Suggestions for Touring the Amanas

    The Amana Colonies offer something for every visitor including lovely rural scenery, quaint villages, unusual architecture, museum exhibits, artisan demonstrations, nature trails, extensive shopping, golf, and unique German-American dining.  A complete guide to all of these features including van, walking, and wine tours is found at the official Amana Colonies web site  Additional information can also be found at www.amanavillages.comBábi's Bed and Breakfast provides an ideal location to explore all seven villages.  We are located on the south side of a 17-mile loop through the villages called the Amana Colonies Trail.

       Settled in the 1850s by a German religious group, the Community of True Inspiration, the Amana villages were built one-to-three miles apart.  Each village had a church, general store, farm buildings, multi-family residences, workshops and communal kitchens.  The communal system continued until 1932.  Today, the original communal buildings in each village contain private residences, museums, art galleries, artisan workshops, restaurants, B&Bs, antique shops and a variety of other businesses.  

·           South Amana is almost entirely brick buildings and is famous for its wonderful flower gardens.  Here too is an agricultural museum and a museum of miniature buildings depicting Amana's and Iowa's rural past.  The Schanz furniture shop, located across the road from Bábi's, carries on the Amana tradition of fine handcrafted furniture.  Fern Hill offers antiques, architectural salvage, quilts, and many more items while nearby third-generation weaver George Berger produces traditional Amana rugs.  The U.S. Post Office here occupies one of the many historic buildings.

·          Upper South Amana contains a small number of traditional homes.

·         West Amana buildings are primarily made of sandstone.  While much of the village is still residential, a stop at the old West Amana church will find Michele Maring Miller producing watercolor images of Amanas.  Near the church/gallery are a blacksmith shop, and a tractor and farm equipment museum.  Down the hill along the highway are a broom and basket shop, a basket museum, and the famous giant walnut rocker.

·         High Amana also has many sandstone structures including the Amana Arts Guild (housed in an old church) where works by local artisans are displayed and sold.  The High Amana General Store has changed little in 150 years and is both a museum and a shop.
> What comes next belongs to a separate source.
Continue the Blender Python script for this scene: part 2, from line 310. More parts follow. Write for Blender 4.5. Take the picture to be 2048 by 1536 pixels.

On the south side of town are a large farm complex and the offices of Amana Society Farms, Inc. which oversees the 25,000 acre crop, cattle and forestry business.

·         Middle Amana contains brick and frame homes including bed and breakfasts and the only original open hearth bakery still in operation.  A kitchen museum here depicts the large-scale cooking and dining operations typical of the communal period.  Here also is the modern Amana Refrigeration plant (now a division of Whirlpool) and nearby the Amana Golf Course.  Just east of Middle Amana is Lily Lake with its variety of wildlife and the famous water lilies which bloom each summer.  Further down the road is the Old Creamery Theatre, one of Amana's professional theatre companies, offering lighthearted and serious dramatic works much of the year.

·         Amana is the largest of the seven villages and its streets contain dozens of shops, galleries, wineries, several B&Bs, a motel, the Amana Woolen Mill, a micro-brewery, a professional theatre company and all of the German-American restaurants.

·         East Amana is entirely residential but one of the most picturesque of the villages.

·         Homestead was added to the Amana Colonies in 1861 to provide initial access to rail service for the colonies.  There is a store and church museum here as well as an art gallery, bed and breakfasts, a hotel, winery, and organic grocery store.